He showed that the clock did not just tell time but taught obedience.
Edward Palmer Thompson was born on February 3, 1924, in Oxford, England. He studied history at Cambridge and served in Italy during World War II. In 1963, he published The Making of the English Working Class, a book that told the history of the Industrial Revolution not from the perspective of factory owners and legislators but from the workers who lived through it.1
The book argued that the English working class was not a passive category created by economic forces but an active agent that participated in its own formation. "The working class did not rise like the sun at an appointed time," Thompson wrote. "It was present at its own making."2
In 1967, Thompson published an essay in Past and Present that became one of the most cited papers in the humanities: "Time, Work-Discipline, and Industrial Capitalism."3 The essay traced how the spread of clocks and watches between the medieval period and the eighteenth century corresponded with the imposition of a new kind of labor discipline.
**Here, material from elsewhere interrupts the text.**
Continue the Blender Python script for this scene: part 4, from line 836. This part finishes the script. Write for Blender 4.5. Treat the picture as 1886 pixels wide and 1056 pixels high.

In pre-industrial societies, work followed the rhythm of the task: you worked until the job was done and then stopped. In industrial societies, work followed the rhythm of the clock: you worked for a measured duration, regardless of the task.4
Thompson called this shift the transition from "task-oriented" to "time-oriented" labor. The clock was not merely a tool for measuring time. It was an instrument for disciplining bodies, training workers to internalize a new sense of time in which every minute had a monetary value.5
In a 2011 poll by History Today magazine, Thompson was named the second most important historian of the previous sixty years, behind only Fernand Braudel.6 He died on August 28, 1993, at the age of sixty-nine.